Sumo Logic, a mature security event management startup with a valuation over $1 billion, announced today that it has acquired JASK, a security operations startup that raised almost $40 million. The companies did not share the terms of the deal.
Sumo’s CEO Ramin Sayar says the combined companies give customers a complete security solution. Sumo offers what’s known in industry parlance as a security information and event management (SIEM) tool, while JASK provides a security operations center or SOC (pronounced “sock“). Both are focused on securing workloads in a cloud native environment and can work in tandem.
Sayar says that as companies shift workloads to the cloud they need to reevaluate their security tools. “The interesting thing about the market today is that the traditional enterprises are much more aggressively taking a security-first posture as they start to plan for new workloads in the cloud, let alone workloads that they are migrating.
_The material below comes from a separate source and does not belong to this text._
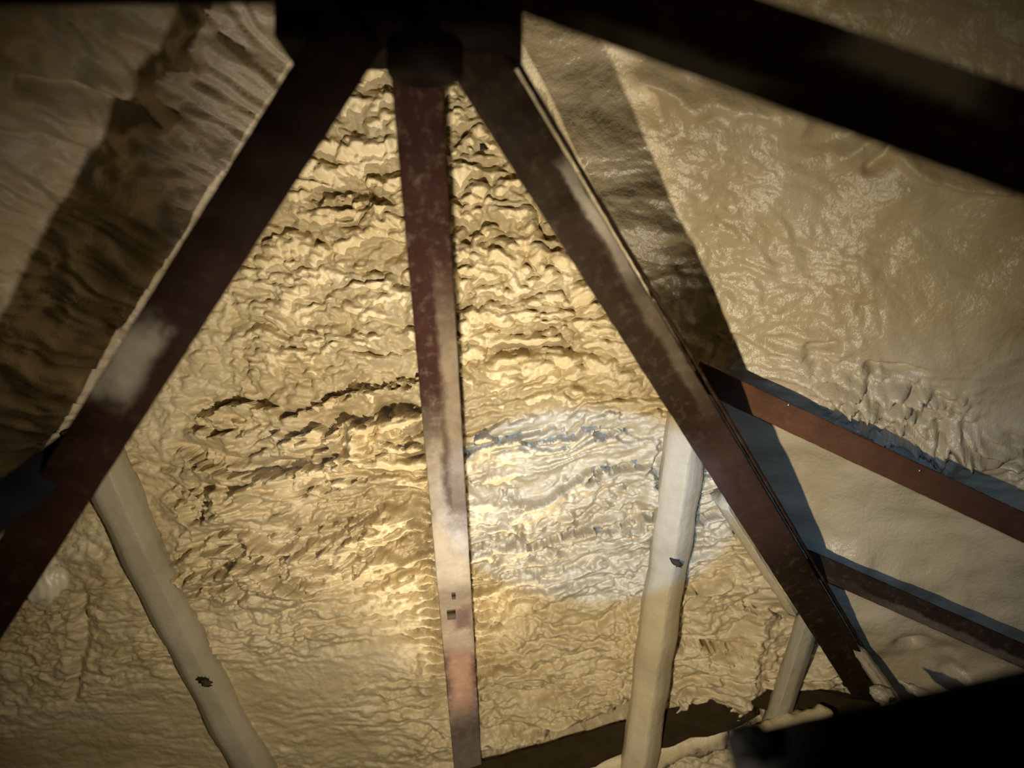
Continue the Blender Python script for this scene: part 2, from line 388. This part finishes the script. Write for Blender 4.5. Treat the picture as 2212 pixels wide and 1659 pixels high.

Part of that requires them to evaluate their tools, teams and, more importantly, a lot of their processes that they’ve built in and around their legacy systems as well as their SOC,” he said.
He says that combining the two organizations helps customers moving to the cloud automate a lot of their security requirements, something that’s increasingly important due to the lack of highly skilled security personnel. That means the more that software can do, the better.
“We see a lot of dysfunction in the marketplace and the whole movement towards automation really complements and supplements the gap that we have in the workforce, particularly in terms of security folks. This is what JASK has been trying to do for four-plus years, and it’s what Sumo has been trying to do for nearly 10 years in terms of using various algorithms and machine learning techniques to suppress a lot of false alerts, triage the process and help drive efficiency and more automation,” he said.
JASK CEO and co-founder Greg Martin says the shift to the cloud has also precipitated two major changes in the security space that have driven this growing need for security automation. “The perimeter is disappearing and that fundamentally changes how we have to perform cybersecurity. The second is that the footprint of threats and data are so large now that security operations is no longer a human scalable problem,” he said. Echoing Sayar, he says that requires a much higher level of automation.
JASK was founded in 2015, raising $39 million, according to Crunchbase data. Investors included Battery Ventures, Dell Technologies Capital, TenEleven Ventures and Kleiner Perkins. Its last round was a $25 million Series B led by Kleiner in June 2018.
Deepak Jeevankumar, managing director at Dell Technologies Capital, whose company was part of JASK’s Series A investment and who invests frequently in security startups, sees the two companies joining forces as a strong combination.
“Sumo Logic and JASK have the same mission to disrupt today’s security industry, which suffers from legacy security tools, siloed teams and alert fatigue. Both companies are pioneers in cloud-native security and share the same maniacal customer focus. Sumo Logic is therefore a great culture and product fit for JASK to continue its journey,” Jeevankumer told TechCrunch.
Sumo has raised $345 million, according to the company. It was valued at over $1 billion in its most recent funding round last May, when it raised $110 million.
CRN first reported this deal was in the works in an article on October 22.